▸ Information provided
_ _ _ _ _

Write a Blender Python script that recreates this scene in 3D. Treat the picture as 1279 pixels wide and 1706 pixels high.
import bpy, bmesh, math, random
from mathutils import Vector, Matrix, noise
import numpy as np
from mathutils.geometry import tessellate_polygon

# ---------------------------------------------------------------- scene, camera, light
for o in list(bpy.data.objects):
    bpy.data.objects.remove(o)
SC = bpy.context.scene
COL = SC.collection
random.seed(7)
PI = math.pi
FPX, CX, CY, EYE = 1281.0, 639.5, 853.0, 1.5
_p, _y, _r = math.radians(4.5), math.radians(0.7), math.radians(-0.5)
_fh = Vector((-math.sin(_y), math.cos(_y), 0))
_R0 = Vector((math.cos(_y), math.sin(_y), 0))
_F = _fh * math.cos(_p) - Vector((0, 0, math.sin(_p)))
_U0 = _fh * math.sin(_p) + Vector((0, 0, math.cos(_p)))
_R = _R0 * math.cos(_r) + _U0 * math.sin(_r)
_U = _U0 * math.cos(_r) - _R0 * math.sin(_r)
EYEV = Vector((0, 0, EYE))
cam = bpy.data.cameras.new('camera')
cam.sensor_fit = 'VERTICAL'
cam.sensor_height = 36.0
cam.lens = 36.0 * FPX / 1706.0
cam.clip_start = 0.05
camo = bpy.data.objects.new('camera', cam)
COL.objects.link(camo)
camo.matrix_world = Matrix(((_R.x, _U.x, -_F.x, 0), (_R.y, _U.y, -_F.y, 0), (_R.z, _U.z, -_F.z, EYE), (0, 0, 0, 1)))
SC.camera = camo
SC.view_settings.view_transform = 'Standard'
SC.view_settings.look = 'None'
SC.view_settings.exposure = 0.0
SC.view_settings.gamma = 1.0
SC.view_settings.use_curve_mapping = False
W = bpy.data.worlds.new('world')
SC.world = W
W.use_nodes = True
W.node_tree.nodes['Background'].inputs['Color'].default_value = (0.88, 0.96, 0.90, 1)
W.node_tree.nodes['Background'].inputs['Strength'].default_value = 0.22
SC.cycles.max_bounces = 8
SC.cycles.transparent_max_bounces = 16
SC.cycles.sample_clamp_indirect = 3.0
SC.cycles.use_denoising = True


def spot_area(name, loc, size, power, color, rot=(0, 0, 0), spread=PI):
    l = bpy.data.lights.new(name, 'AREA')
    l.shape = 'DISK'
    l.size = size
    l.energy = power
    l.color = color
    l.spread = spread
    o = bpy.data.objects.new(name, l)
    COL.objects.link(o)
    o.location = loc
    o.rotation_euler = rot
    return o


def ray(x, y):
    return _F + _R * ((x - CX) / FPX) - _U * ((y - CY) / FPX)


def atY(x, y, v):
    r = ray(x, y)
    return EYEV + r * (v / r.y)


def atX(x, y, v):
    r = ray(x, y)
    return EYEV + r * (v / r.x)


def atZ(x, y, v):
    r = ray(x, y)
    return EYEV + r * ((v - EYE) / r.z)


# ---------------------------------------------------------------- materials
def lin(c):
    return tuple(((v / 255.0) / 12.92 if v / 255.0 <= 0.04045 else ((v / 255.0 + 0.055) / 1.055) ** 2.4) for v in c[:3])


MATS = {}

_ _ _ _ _

▸ Stated task
Copy out each line that contains the word "scene".

▸ The response
Write a Blender Python script that recreates this scene in 3D. Treat the picture as 1279 pixels wide and 1706 pixels high.
# ---------------------------------------------------------------- scene, camera, light
SC = bpy.context.scene